>>>

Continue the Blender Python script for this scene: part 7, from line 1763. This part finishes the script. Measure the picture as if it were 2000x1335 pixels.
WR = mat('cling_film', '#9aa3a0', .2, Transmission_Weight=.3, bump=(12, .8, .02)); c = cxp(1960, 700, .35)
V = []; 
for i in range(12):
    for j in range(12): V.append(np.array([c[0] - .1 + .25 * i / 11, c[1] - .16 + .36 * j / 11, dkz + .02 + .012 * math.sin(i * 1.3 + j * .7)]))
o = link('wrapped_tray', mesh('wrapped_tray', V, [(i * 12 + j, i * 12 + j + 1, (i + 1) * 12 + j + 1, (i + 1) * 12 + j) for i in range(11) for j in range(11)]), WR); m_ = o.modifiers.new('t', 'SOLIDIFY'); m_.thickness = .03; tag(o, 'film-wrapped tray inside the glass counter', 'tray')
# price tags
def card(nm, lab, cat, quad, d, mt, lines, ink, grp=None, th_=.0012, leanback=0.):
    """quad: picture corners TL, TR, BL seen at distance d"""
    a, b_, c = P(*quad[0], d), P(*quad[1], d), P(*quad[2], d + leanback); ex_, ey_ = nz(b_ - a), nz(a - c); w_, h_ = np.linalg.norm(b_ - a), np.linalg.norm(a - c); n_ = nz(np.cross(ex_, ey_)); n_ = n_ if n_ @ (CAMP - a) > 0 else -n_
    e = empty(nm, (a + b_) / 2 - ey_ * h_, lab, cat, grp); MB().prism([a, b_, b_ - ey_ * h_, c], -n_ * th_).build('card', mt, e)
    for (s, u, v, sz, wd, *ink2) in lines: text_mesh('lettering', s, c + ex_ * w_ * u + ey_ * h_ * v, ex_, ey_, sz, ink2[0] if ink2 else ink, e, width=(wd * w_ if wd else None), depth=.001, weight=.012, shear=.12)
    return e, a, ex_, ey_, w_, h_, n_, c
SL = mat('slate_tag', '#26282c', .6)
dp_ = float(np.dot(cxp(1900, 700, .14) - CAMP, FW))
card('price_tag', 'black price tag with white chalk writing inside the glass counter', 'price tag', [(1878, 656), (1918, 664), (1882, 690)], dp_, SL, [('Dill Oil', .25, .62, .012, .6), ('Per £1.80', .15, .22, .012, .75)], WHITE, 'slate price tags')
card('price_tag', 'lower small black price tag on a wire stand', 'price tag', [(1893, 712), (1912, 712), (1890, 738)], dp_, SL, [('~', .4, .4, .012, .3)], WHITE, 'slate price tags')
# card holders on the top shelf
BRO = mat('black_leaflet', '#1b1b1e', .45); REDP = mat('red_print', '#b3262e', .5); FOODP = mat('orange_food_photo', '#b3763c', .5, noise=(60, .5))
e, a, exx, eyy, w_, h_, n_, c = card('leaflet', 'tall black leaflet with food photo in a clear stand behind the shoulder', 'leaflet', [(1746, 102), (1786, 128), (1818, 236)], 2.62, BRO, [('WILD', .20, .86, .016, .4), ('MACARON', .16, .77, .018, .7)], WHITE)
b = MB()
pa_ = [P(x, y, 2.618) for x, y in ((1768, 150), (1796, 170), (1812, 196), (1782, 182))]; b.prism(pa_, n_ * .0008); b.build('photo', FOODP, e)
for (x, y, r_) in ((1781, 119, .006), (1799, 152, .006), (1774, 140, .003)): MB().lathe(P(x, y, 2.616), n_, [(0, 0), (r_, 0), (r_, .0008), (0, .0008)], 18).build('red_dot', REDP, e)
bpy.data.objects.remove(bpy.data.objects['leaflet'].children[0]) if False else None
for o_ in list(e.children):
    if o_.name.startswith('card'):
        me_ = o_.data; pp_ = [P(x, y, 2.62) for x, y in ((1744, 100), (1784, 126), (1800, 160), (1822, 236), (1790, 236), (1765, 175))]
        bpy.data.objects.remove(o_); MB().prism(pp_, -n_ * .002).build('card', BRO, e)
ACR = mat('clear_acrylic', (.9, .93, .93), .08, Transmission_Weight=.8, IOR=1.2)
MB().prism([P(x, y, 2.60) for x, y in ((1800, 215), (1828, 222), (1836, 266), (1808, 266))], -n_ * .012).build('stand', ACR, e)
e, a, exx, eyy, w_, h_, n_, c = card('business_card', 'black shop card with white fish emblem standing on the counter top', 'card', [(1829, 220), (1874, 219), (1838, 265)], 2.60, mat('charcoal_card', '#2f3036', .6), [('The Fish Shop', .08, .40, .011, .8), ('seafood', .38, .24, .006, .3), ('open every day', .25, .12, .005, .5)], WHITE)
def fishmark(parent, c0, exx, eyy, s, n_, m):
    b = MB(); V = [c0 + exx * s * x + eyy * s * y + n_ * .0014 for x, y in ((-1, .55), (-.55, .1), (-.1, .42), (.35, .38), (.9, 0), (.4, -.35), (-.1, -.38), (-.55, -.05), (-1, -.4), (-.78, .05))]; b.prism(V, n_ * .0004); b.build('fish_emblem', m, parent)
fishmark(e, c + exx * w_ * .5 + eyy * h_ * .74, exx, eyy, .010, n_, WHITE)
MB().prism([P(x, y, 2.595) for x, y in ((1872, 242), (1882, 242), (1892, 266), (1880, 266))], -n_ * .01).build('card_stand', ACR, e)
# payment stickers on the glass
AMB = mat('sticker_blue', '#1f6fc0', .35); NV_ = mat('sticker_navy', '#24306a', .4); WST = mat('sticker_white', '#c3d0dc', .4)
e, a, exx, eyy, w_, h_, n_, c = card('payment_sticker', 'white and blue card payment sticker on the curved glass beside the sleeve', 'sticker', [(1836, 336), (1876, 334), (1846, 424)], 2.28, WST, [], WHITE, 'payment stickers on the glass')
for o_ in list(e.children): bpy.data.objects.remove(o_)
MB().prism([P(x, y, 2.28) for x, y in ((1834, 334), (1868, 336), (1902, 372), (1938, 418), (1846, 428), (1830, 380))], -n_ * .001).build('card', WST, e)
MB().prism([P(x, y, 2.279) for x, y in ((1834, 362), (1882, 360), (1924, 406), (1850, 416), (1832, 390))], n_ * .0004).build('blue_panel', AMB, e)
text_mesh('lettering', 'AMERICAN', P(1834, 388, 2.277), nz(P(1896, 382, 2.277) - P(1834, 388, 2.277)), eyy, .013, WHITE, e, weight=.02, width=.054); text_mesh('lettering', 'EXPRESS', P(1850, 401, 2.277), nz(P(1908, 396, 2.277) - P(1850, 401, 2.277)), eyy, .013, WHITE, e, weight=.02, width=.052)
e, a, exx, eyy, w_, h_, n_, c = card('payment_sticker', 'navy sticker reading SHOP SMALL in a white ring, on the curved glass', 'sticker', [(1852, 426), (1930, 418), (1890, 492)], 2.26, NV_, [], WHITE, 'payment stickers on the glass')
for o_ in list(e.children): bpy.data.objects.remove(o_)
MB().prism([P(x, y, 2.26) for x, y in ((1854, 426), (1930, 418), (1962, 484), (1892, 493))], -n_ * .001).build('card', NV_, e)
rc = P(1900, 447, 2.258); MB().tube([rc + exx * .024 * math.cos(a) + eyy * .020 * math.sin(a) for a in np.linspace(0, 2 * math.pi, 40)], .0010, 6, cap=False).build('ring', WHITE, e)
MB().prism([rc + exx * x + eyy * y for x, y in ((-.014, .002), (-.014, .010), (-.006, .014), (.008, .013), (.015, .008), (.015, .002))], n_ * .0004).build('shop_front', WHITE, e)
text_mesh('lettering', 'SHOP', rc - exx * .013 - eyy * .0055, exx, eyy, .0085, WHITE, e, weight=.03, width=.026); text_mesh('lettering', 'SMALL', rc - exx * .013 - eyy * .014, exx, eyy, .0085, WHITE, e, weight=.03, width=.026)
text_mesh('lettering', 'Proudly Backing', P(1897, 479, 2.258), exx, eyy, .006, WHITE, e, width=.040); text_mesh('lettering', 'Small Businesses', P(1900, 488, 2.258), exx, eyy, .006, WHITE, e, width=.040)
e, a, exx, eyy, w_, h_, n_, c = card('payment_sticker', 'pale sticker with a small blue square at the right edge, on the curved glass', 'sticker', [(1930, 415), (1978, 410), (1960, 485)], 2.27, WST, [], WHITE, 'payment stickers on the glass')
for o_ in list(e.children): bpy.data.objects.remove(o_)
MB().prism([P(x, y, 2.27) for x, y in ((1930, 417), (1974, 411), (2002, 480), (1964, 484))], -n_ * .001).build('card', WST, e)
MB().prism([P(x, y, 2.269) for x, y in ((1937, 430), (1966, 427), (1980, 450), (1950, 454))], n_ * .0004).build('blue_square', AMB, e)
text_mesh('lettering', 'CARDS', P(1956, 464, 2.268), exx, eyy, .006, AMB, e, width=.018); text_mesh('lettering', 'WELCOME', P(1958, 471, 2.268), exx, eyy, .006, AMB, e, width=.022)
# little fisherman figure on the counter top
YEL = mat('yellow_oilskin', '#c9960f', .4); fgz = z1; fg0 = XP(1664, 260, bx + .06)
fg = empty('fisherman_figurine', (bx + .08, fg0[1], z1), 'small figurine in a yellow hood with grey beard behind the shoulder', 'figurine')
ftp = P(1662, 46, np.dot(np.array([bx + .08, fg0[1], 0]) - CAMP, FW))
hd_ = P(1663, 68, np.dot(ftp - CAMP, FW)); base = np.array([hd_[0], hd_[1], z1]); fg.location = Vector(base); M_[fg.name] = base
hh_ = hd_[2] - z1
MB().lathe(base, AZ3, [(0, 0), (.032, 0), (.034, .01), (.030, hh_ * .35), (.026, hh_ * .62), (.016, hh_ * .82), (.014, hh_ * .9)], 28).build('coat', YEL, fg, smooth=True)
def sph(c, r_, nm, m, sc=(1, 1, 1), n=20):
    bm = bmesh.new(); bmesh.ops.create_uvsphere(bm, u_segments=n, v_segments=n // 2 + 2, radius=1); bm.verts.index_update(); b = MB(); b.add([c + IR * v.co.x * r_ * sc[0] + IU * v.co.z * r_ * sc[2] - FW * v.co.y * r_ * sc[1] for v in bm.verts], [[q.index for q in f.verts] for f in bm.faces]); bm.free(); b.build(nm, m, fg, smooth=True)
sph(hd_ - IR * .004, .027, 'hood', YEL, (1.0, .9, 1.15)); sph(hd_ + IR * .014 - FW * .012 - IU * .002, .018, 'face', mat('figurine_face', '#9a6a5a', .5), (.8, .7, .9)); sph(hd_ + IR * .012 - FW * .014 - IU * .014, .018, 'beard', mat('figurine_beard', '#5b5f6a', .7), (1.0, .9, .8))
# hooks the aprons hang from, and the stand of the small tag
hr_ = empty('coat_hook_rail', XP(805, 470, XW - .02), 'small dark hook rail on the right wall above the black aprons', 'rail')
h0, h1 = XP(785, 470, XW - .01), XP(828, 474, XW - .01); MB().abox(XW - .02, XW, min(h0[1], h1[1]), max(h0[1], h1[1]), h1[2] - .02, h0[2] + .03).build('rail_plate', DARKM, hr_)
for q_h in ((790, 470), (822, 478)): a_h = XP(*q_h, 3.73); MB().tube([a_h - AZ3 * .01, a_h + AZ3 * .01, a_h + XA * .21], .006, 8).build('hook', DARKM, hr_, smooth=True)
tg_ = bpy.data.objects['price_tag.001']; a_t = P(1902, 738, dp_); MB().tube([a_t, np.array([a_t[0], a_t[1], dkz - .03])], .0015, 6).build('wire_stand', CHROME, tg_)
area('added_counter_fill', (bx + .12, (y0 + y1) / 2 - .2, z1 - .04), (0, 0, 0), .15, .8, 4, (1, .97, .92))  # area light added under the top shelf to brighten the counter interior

<<<

◆ WHAT IS ASKED: Which lines include "picture"? Copy each of them out.

◆ EXERCISE RESPONSE:
Continue the Blender Python script for this scene: part 7, from line 1763. This part finishes the script. Measure the picture as if it were 2000x1335 pixels.
    """quad: picture corners TL, TR, BL seen at distance d"""